Lascars in Greenwich Park 1836 detail

With Greenwich Park only a short distance downstream from Deptford, it’s perhaps not surprising that it would have attracted sailors from around the world looking for some green space when their ships were in the Dockyard.  Residents of Greenwich would have seen people from many different nations and been intrigued by the novelty of their language, culture and dress.  Not surprisingly, the papers of the day reported some of the more newsworthy stories, especially where the police and courts were concerned.

One such story is from 1836 and involves a group of Lascar sailors who found themselves stuck in Deptford Dockyard for some months waiting for their ship to be ready to sail.   They had first arrived in Portsmouth in early March aboard the ‘Liverpool’, a ship of war with 74 guns and a crew of 6 officers, 35 European seamen and 180 Lascars.  This was a gift to King William IV from the Imaum of Muscat (Oman), an ally of Britain, who controlled an empire around the Persian Gulf.  The ship was renamed the ‘Imaum of Muscat’ in recognition of the gift, which also included horses, cows, buffaloes and oxen.   While the crew waited for a return voyage, they were housed in the Old Custom House in Portsmouth and supplied with warm clothes, blankets, food and cooking facilities.



The ‘Imaum’ in Muscat Harbour 1836. Tim Thompson.

In April, the papers reported that the King intended to present the Imaum with a gift of the yacht ‘Prince Regent’, which was in dock at Deptford, in return for the ‘Liverpool’.  

On 14th May, about 100 of the Lascars arrived in Deptford on the ‘Salamander’ ready to sail the ‘Prince Regent’ back to Muscat.  While the ship was being repaired and refitted, they were housed in the hulk of the ‘Investigator’.   The fitting of the yacht included installing a seraphine – a musical instrument – in the state cabin and much gilding as a gift to the Imaum.  It was not until 4 months later in early October that it was finally ready to leave Deptford for Portsmouth.     


With so much time on their hands, it must have been difficult to fill their days.  Pay for the Lascars was low, only about 5% of a British sailor, so there wouldn’t have been much money to spend on any leisure activities.  Greenwich Park in summer would have been an attractive destination.   It was in July that the activities of our Lascar sailors came to the attention of the local paper - the West Kent Guardian - when an anonymous contributor, ‘Q’, wrote a letter to the editor.  

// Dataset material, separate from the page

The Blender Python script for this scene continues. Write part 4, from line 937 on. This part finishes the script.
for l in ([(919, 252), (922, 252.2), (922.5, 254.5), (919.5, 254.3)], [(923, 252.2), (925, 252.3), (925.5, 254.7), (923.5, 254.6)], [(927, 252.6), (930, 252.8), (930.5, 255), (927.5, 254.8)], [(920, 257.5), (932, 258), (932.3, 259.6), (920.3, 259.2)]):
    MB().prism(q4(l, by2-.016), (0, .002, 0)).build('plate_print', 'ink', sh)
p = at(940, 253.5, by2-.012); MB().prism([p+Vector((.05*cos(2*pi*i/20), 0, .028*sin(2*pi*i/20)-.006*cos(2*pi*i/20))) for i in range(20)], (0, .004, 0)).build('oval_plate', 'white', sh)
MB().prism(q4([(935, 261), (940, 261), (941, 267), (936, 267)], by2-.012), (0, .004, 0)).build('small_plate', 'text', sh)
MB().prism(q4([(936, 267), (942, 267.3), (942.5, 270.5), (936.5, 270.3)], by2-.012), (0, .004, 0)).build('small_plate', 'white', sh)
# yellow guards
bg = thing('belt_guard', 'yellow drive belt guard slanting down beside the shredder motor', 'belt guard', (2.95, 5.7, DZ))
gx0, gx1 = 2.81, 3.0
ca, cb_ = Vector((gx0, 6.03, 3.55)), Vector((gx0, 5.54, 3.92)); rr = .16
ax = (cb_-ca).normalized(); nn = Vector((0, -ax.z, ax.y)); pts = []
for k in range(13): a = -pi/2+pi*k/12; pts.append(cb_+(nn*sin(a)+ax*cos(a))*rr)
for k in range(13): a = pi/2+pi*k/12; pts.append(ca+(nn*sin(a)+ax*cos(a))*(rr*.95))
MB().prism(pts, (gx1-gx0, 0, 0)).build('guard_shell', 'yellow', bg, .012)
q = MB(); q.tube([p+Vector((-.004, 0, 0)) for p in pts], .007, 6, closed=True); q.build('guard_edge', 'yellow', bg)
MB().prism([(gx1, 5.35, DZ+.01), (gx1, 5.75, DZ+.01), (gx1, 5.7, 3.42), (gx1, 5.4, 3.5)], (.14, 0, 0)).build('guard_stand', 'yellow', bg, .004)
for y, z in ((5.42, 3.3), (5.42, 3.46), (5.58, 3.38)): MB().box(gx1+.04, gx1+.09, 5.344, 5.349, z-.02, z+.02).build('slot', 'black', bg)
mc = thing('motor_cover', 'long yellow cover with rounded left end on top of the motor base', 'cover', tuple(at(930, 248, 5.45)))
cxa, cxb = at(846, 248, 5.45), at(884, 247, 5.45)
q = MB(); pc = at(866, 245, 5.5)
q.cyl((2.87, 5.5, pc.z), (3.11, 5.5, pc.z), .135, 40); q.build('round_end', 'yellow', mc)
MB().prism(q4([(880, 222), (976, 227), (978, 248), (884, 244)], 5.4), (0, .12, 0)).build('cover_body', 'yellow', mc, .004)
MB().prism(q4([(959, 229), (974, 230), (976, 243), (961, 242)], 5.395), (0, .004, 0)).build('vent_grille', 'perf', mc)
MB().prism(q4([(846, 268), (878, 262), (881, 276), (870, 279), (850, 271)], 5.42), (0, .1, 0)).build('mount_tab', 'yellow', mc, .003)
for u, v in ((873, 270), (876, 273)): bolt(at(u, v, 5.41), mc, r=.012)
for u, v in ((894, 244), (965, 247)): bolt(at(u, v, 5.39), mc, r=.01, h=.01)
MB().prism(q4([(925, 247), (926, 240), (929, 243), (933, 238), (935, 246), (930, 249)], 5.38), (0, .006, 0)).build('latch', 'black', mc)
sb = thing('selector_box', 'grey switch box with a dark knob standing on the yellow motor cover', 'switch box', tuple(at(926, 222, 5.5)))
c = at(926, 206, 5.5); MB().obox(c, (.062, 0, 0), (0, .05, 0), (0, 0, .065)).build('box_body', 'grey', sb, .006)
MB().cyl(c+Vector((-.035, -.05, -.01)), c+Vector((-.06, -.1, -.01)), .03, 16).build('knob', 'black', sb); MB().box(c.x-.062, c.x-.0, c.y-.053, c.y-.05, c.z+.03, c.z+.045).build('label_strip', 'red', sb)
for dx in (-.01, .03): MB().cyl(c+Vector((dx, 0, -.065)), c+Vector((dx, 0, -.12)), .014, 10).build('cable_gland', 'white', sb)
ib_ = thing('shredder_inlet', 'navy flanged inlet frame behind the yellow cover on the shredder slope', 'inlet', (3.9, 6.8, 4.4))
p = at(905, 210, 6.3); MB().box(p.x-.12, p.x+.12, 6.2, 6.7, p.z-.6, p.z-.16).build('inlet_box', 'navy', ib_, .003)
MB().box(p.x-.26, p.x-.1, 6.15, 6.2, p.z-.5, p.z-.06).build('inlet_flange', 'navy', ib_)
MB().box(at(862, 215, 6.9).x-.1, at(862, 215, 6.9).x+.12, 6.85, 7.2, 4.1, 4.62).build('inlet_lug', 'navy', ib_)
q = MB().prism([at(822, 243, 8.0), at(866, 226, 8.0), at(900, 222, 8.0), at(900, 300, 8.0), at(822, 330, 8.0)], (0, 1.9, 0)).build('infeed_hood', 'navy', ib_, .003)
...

S/he describes the scene, saying that the crew were ‘in the habit of meeting in the evening in Greenwich Park and there playing some of their national games, to the great amusement of the inhabitants of the town….’   He ‘found them sitting in groups of 6 or 8 on a lawn just at the back of the keeper’s house where they usually met’.  He discovered they were waiting for their band, ‘being determined to show the English what they could do’.  About 200 people had gathered to watch and the band could be heard approaching at about 7.45pm. However, they were suddenly stopped and ordered out of the Park to the Heath by the park keeper.  

The writer of the letter questioned whether the park keeper had the authority to do this and thought that the Park Ranger, HRH Princess Sophia Matilda would not have supported his action.  He felt that it gave a bad opinion on our politeness, considering the friendly errand they came on, and that should be allowed to continue their recreations for the short time they were here.

The editor strongly supports this point of view and reserves his strongest comments for the park keeper and his actions – ‘what a happy fellow must he be ….. let him peruse (this letter) and undoubtedly will he feel that of all the curs that ever yelped in office, he is the head of the kennel’. He goes on to refer to him as an ‘ignorant whipper-snapper’ and a ‘shrivelled-skinned, dried-up piece of human wicker-work’ who had the power ‘to create in these sons of the east a belief that people in England are driven from public parks like so many dogs’.

The editor concludes by hoping that HRH Princess Sophia will take steps to ensure that the men are convinced that ‘England is not such a brutal country’, and that the Park is open to them as a place of recreation while they are here in this country.

It is not recorded what happened, if anything as a result of this letter or editorial.  Let’s hope the seemingly officious park keeper saw the error of his ways and our Lascar sailors were allowed to continue their games and music in front of the curious crowds.